Rest and Summit Prep
September 23
Today is the first of our rest days prior to the summit
push. I slept great and woke at sunrise
ready for the day. The mountain was
noisy last night with a few big avalanches, and one seemed to last for quite a
while. Like everywhere in the world, it’s
getting warmer here as evidenced by the high elevation rain we’ve experienced
versus the normal snow that should be falling.
After extracting myself from the warm tent, I was greeted by a nice morning view. It was just after sunrise and the air was filled with juniper smoke from at least a half dozen puja altar fires. This usually means the team has climbers on the mountain or are planning to go up today. The early mornings are my favorite times in Base Camp because it’s quiet and I can watch and listen to the individual camps beginning to wake up.
Our two Sherpa lead guides, Tendi and Pasang were outside also, and they became interested in some avalanche activity across the glacier from Base Camp. There was one area in particular with minor activity and we all assumed this was the source of last nights rumbling. Watching for a while, we realized how unstable this hanging glacier was and began recording the activity. The video below shows the third and by far the biggest section of glacier to fall. Keep in mind that the elevation of that ice is at least 2,000 feet above us, so the scale is quite impressive.
Last night we had a special dinner called chicken sizzler. It’s a tradition on each expedition to have this meal at least once. Think of a flaming fajita platter with chicken, spaghetti and vegetables on it.

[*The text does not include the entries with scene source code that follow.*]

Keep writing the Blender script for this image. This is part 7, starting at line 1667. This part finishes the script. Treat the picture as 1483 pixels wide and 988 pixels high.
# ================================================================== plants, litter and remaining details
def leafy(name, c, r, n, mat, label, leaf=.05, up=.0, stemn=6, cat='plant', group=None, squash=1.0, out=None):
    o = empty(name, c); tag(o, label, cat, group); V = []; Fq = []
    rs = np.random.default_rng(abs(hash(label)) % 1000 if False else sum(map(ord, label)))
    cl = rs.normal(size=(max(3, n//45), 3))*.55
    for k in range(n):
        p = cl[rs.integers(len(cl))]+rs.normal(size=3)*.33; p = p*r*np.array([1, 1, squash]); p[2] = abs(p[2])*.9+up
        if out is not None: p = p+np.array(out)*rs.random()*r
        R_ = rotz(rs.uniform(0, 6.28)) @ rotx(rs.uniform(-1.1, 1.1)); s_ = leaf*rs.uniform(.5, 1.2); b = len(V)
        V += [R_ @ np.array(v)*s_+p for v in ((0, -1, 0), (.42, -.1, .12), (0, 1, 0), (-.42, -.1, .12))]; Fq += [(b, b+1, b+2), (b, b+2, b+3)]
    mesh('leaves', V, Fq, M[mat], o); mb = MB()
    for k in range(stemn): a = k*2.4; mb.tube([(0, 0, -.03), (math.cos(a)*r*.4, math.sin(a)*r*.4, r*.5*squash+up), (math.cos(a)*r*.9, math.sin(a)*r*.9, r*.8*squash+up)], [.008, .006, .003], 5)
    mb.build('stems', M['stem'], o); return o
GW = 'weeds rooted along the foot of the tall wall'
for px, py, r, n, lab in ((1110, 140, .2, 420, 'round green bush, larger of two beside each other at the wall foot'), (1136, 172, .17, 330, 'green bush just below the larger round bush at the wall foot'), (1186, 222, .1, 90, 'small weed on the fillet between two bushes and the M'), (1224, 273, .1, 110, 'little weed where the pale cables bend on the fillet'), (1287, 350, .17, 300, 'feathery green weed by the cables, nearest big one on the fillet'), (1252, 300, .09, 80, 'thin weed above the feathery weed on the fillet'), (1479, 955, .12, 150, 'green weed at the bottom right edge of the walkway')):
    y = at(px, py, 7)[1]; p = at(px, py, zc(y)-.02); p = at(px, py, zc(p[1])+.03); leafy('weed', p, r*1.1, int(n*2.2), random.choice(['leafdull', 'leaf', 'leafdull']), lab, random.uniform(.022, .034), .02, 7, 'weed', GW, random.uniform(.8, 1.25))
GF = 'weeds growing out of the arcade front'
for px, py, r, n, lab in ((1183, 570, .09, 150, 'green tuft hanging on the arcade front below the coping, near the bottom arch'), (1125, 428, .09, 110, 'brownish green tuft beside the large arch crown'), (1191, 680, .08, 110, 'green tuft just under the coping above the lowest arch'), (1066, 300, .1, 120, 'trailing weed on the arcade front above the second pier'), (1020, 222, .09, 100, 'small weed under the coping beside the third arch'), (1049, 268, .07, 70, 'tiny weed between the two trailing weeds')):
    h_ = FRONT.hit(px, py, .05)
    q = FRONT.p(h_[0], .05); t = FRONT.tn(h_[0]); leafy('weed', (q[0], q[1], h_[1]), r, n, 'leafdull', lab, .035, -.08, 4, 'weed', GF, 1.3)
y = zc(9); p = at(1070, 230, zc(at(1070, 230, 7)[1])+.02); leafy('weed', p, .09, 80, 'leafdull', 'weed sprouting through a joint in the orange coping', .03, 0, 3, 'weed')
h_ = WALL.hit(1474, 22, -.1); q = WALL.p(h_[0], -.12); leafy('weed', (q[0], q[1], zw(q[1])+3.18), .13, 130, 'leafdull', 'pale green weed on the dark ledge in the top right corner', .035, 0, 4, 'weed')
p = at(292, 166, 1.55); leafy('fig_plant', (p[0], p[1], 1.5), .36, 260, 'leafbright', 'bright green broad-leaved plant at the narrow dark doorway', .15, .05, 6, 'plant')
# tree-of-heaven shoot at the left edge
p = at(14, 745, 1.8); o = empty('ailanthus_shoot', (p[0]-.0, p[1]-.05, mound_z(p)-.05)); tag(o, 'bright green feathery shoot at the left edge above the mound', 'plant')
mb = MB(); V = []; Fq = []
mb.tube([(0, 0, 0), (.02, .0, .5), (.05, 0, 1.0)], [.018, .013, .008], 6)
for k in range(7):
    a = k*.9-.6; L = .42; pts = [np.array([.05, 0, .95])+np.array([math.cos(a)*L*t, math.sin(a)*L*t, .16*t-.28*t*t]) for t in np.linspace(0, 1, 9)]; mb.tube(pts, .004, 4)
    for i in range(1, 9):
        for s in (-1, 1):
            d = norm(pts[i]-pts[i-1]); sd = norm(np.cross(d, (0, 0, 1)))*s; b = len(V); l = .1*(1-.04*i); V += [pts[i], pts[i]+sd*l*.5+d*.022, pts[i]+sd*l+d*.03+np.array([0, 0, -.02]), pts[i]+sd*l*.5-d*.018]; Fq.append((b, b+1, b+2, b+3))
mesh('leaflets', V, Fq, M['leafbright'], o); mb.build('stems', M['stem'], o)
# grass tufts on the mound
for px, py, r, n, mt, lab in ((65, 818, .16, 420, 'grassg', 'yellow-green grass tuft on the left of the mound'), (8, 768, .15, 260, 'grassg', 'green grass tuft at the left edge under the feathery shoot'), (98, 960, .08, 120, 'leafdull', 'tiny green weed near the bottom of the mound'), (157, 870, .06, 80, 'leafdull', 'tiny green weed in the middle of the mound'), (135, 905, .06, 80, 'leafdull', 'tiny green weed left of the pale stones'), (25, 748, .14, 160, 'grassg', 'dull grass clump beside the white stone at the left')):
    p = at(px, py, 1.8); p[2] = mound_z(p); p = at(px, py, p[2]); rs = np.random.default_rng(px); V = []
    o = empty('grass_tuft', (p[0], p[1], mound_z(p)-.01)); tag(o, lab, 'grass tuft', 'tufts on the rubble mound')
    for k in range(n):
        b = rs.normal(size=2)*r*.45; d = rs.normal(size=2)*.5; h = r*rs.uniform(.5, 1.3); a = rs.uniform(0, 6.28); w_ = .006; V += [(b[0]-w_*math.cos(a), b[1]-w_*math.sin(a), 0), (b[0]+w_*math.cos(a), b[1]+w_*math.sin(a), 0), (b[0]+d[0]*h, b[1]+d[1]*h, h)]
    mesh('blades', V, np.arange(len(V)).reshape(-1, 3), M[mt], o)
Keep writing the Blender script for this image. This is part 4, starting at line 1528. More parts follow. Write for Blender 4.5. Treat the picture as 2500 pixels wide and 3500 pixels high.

After dinner, we have a summit prep conversation to begin
our focus on the remaining leg of our journey to the top of Mt. Manaslu. Based on the weather forecast, it looks like
our most promising summit day will be September 30th. This means that we will have two more rest days
and then leave Base Camp on the morning of the 26th heading up to
Camp 1. The plan is to sleep at Camps
1-4, gradually gaining elevation without burning ourselves out. After reaching the summit, we will most
likely descend to at least Camp 2 or maybe even Base Camp if we’re not too
tired. The remaining climbers on our
team are strong and we all maintain roughly the same pace so it’s likely that
we will be climbing together all the way to the summit and back.